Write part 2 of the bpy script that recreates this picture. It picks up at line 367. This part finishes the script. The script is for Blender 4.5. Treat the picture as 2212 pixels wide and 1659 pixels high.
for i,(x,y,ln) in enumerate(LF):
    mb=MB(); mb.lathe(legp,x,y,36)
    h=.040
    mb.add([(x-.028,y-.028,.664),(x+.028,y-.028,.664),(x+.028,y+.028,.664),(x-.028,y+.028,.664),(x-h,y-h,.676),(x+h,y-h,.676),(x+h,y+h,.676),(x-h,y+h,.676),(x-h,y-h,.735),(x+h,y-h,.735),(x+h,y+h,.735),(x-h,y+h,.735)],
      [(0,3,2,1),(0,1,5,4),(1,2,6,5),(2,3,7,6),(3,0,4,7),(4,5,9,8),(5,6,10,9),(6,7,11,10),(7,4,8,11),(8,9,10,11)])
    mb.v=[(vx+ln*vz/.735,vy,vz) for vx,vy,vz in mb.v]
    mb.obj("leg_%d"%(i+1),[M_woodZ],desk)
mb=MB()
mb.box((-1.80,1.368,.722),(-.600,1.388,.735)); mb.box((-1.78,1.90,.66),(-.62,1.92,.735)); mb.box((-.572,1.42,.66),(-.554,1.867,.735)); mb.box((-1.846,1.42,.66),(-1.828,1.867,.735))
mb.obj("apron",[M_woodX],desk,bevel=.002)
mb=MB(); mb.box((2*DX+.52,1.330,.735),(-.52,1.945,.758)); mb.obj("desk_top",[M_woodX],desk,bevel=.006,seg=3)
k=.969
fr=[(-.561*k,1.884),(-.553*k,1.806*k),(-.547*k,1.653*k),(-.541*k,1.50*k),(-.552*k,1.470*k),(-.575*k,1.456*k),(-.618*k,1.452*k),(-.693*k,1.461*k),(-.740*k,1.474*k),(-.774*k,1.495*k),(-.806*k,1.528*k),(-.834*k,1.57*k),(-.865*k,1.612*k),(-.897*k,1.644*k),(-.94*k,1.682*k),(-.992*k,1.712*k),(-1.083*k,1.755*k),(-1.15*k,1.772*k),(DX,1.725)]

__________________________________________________

* [Task goal]
Copy out the whole listing exactly; please set it all down.

* [Expected answer]
Write part 2 of the bpy script that recreates this picture. It picks up at line 367. This part finishes the script. The script is for Blender 4.5. Treat the picture as 2212 pixels wide and 1659 pixels high.
for i,(x,y,ln) in enumerate(LF):
    mb=MB(); mb.lathe(legp,x,y,36)
    h=.040
    mb.add([(x-.028,y-.028,.664),(x+.028,y-.028,.664),(x+.028,y+.028,.664),(x-.028,y+.028,.664),(x-h,y-h,.676),(x+h,y-h,.676),(x+h,y+h,.676),(x-h,y+h,.676),(x-h,y-h,.735),(x+h,y-h,.735),(x+h,y+h,.735),(x-h,y+h,.735)],
      [(0,3,2,1),(0,1,5,4),(1,2,6,5),(2,3,7,6),(3,0,4,7),(4,5,9,8),(5,6,10,9),(6,7,11,10),(7,4,8,11),(8,9,10,11)])
    mb.v=[(vx+ln*vz/.735,vy,vz) for vx,vy,vz in mb.v]
    mb.obj("leg_%d"%(i+1),[M_woodZ],desk)
mb=MB()
mb.box((-1.80,1.368,.722),(-.600,1.388,.735)); mb.box((-1.78,1.90,.66),(-.62,1.92,.735)); mb.box((-.572,1.42,.66),(-.554,1.867,.735)); mb.box((-1.846,1.42,.66),(-1.828,1.867,.735))
mb.obj("apron",[M_woodX],desk,bevel=.002)
mb=MB(); mb.box((2*DX+.52,1.330,.735),(-.52,1.945,.758)); mb.obj("desk_top",[M_woodX],desk,bevel=.006,seg=3)
k=.969
fr=[(-.561*k,1.884),(-.553*k,1.806*k),(-.547*k,1.653*k),(-.541*k,1.50*k),(-.552*k,1.470*k),(-.575*k,1.456*k),(-.618*k,1.452*k),(-.693*k,1.461*k),(-.740*k,1.474*k),(-.774*k,1.495*k),(-.806*k,1.528*k),(-.834*k,1.57*k),(-.865*k,1.612*k),(-.897*k,1.644*k),(-.94*k,1.682*k),(-.992*k,1.712*k),(-1.083*k,1.755*k),(-1.15*k,1.772*k),(DX,1.725)]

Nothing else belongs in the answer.